— RECORDED DATA —
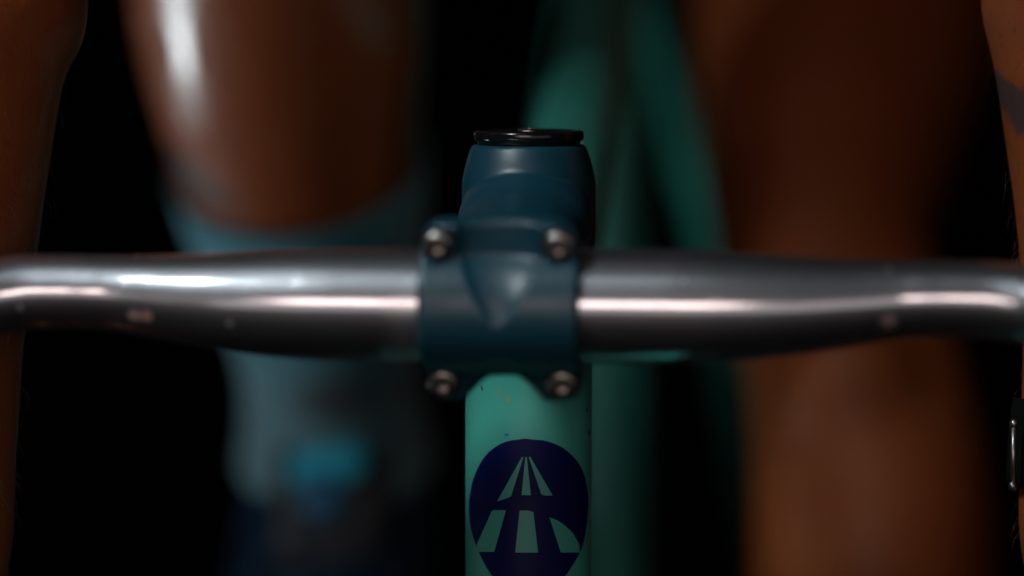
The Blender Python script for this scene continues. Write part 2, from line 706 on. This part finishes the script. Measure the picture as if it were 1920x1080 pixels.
for u, v, du, dv, mt in ((939, 738, 2.2, 6, 'chip_gold'), (953, 749, 2.4, 5.5, 'chip_gold'), (904, 728, 1.8, 5, 'chip_dark'),
                         (950, 815, 4.5, 2.2, 'chip_blue'), (1100, 768, 1.6, 5, 'chip_dark'), (1104, 812, 1.6, 5, 'chip_dark')):
    rows = []
    for i in range(7):
        a = -1 + 2 * i / 6
        w = du * math.sqrt(max(0.02, 1 - a * a)) * random.uniform(0.7, 1.15)
        sh = random.uniform(-0.4, 0.4) + a * 1.1 * (1 if du < dv else 0)
        rows.append([cyl_hit(u + sh + w * t, v + a * dv, 0.0001) for t in (-1, 0, 1)])
    G().grid(rows).build('paint_chip', M[mt], head)

# --- rest of the frame
HT = S0 + AX * -0.060
SEAT = Lb(0, 600, -58)
BB = SEAT - AX * 0.50
AXLE = Vector((0, BB.y + 0.395, 0.345))
tube_part('top_tube', HT + Vector((0, 0.012, 0)), SEAT + Vector((0, -0.004, 0)), 0.0155, 0.0140, M['celeste'], bike)
tube_part('down_tube', S0 + AX * -0.142 + Vector((0, 0.012, -0.004)), BB, 0.0185, 0.0175, M['celeste'], bike)
st = tube_part('seat_tube', BB, SEAT + AX * 0.028, 0.0150, 0.0150, M['celeste'], bike)
g = G()
g.tube([BB + RIGHT * x for x in (-0.035, -0.03, 0.03, 0.035)], [0.018, 0.021, 0.021, 0.018], 32)
g.build('bottom_bracket', M['black_matt'], bike)
for s in (-1, 1):
    g = G()
    pts = catmull([(s * 0.010, SEAT.y + 0.014, SEAT.z - 0.005, 0.0070), (s * 0.026, SEAT.y + 0.05, SEAT.z - 0.10, 0.0070),
                   (s * 0.048, SEAT.y + 0.13, SEAT.z - 0.24, 0.0080), (s * 0.068, AXLE.y, AXLE.z + 0.015, 0.0062)], 8)
    g.tube([p[:3] for p in pts], [p[3] for p in pts], 20)
    g.build('seat_stay', M['celeste'], bike)
    g = G()
    pts = catmull([(s * 0.022, BB.y + 0.015, BB.z, 0.0105), (s * 0.040, BB.y + 0.15, BB.z + 0.02, 0.0095), (s * 0.066, AXLE.y, AXLE.z - 0.01, 0.007)], 8)
    g.tube([p[:3] for p in pts], [p[3] for p in pts], 20)
    g.build('chain_stay', M['celeste'], bike)
tube_part('seat_post', SEAT + AX * 0.025, SEAT + AX * 0.135, 0.0136, 0.0136, M['black_gloss'], bike)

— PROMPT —
Skip the pictures, please, and transcribe only the lines from the beginning of the material through the one that contains "G().grid(rows).build('paint_chip', M[mt], head)".

— TASK OUTPUT —
The Blender Python script for this scene continues. Write part 2, from line 706 on. This part finishes the script. Measure the picture as if it were 1920x1080 pixels.
for u, v, du, dv, mt in ((939, 738, 2.2, 6, 'chip_gold'), (953, 749, 2.4, 5.5, 'chip_gold'), (904, 728, 1.8, 5, 'chip_dark'),
                         (950, 815, 4.5, 2.2, 'chip_blue'), (1100, 768, 1.6, 5, 'chip_dark'), (1104, 812, 1.6, 5, 'chip_dark')):
    rows = []
    for i in range(7):
        a = -1 + 2 * i / 6
        w = du * math.sqrt(max(0.02, 1 - a * a)) * random.uniform(0.7, 1.15)
        sh = random.uniform(-0.4, 0.4) + a * 1.1 * (1 if du < dv else 0)
        rows.append([cyl_hit(u + sh + w * t, v + a * dv, 0.0001) for t in (-1, 0, 1)])
    G().grid(rows).build('paint_chip', M[mt], head)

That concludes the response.